The Pacific: Review of Episodes 7 & 8

Part seven of the HBO mini series The Pacific sees Sledge and the Fifth Marines continue the fight for Peleliu after having taken the airfield in part six. Whereas the last episode marked Sledge’s birth by fire, this episode observes as he and his comrades turn into (or back into) a bunch “raggedy-ass Marines.” Unbeknownst to the Americans, the Japanese have built an extensive tunnel network, and fighting in the hills above the airfield is tedious, deadly and demoralizing; the round-the-clock, close quarters combat takes its toll physically and psychologically. For a lot of Marines this is familiar territory but Sledge begins a steep descent from a God-fearing southern boy into a deeply troubled young man. He even makes an attempt at getting a dead soldiers gold teeth, but Snafu, perhaps realizing that he’s in part responsible for his comrades change in behaviour, talks him out of it. The constant loss of life, and eventually the death of Captain Andrew Haldane, who was liked and respected amongst the troops, contributes to low point in morale. Even Sgt. “Gunny” Haney, the most experienced and probably hardest Marine in the whole division, breaks under the extreme pressure. When they are finally relieved and return to Pavuvu they’re greeted by women clad in shining whites distributing lemonade, and the troops, tired and bewildered, take their time (and a good look at the girls). A soldier with the ladies asks Sledge and his pals to move along, he quickly gets death stares from the whole platoon and we watch as his the blood drains from his face. While all war films are gritty and realistic, I think HBO did a great job depicting the temperment and conduct of the soliders, in fact nothing in the whole series is sugar coated or toned down. In part seven Basilone is getting bored on the bond drive and it sets up part eight and the battle for Iwo Jima.

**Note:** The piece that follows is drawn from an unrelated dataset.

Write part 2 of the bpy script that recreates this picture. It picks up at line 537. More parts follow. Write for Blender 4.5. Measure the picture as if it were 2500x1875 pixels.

Part eight is entirely devoted to Basilone, who returns to train Marines at Camp Pendleton. While on base he makes a few failed attempts at Sgt. Lena, a lady Marine who is well aware of Basilone’s reputation with blonde and brunette starlets. Not to be deterred he makes a more honest, concerted effort and eventually wins over the fair lady and they wed after he reenlists and agrees to go to war with the recruits he’s been training. The acting in this part is particularly strong and very moving, the love interest isn’t cliché at all, Jon Seda as Basilone gives a great speech on the warrior will and fearceness of their Japanese opponents, again dodging another cliché landmine. But even subtle moments, when Basilone, who after an eight year career in the military and having already experience hell on earth asks to be reassigned instead of discharged, his commanding officer tells him “You make me proud to be a Marine,” and I start to remember that Basilone was a real guy, a real hero, and not a fictional Hollywood character, even if some of his feats defy belief. That scene, his wedding, his genuine love and respect for his fellow troops, shown in his actions in training and on the battlefield on the island of Iwo Jima (again running across firing lines to get other men to safety), make his death not just unbelievably sad but a real tragedy. The last two episodes have been extremely grim, and having seen what the troops went through, and how many good men, true heroes, fell in the line of fire, it’s no wonder the Americans opted not to invade the Japanese mainland, and rightly so. These past two episodes have been both dark and heart wrenching, and one is happy that the war is slowly drawing to a close for these men.